The change in the Ogden discount rate was already affecting insurers and reinsurers profitability. Several insurers and reinsurers announced charges in their quarterly results to increase loss reserves as a result of the change.

U.K.-based Fitch Ratings Ltd. said in a statement that “the planned reforms of the Ogden discount rate will partly reverse the earnings hit caused by the previous change to the rate in February.” 

“However,” the statement continued, “the change could also increase insurers' exposure to longevity risk as a result of greater propensity for claimants to take the periodic payment orders alternative.”

Catherine Thomas, London-based senior director of analytics of A.M. Best Co. Inc., said “it is expected that the rate will be reviewed shortly after the legislation comes into force and, thereafter, at least every three years.” 

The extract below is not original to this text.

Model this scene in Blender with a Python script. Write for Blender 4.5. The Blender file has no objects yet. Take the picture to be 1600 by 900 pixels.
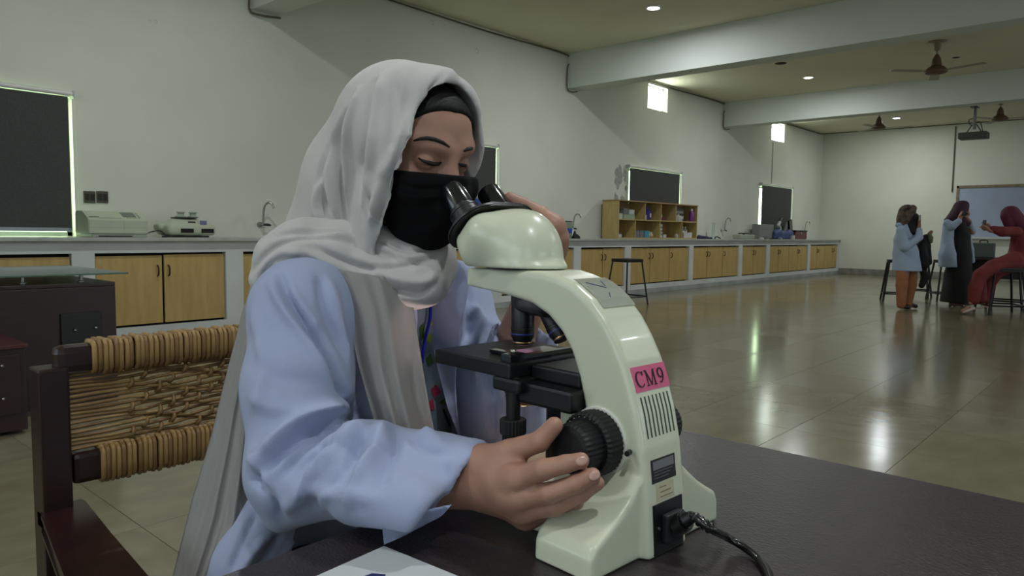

“If reforms outlined in the draft legislation are implemented,” Ms. Thomas said in an email, “the rate is likely to increase to between 0% and 1%, allowing insurers to reverse some of the recent reserve strengthening. The proposed reforms have been broadly welcomed by the industry. In particular, the commitment to review the rate more frequently means that future changes will be less dramatic than that announced in February.”

Tony Sault, London-based U.K. general insurance leader for Ernst & Young Global Ltd., said in statement that “we think that motor and liability insurers will welcome the revised proposals – not only because of the cost impact, but also because of the promise to build in a three-year review process which will hopefully avoid the impact of large rises going forward.”

Mr. Sault said EY had estimated that the changes to the discount rate would cost the insurance industry an additional £3.5 billion ($4.62 billion) and add 6.5% to customer premiums “and we found these numbers were closely borne out in practice.” 

“We believe the new proposals, which the government expects to imply a real rate of 0% to 1%, will have a significant impact on these costs,” Mr. Sault wrote. “A revision to 0% could reduce these costs by one-third, meaning reserve releases of £1.2 billion (roughly $1.6 billion), while a change to 1% could reduce this by two thirds, meaning up to £2.5 billion (roughly $3.2 billion) could be saved by insurers and reinsurers compared to their current booked position.”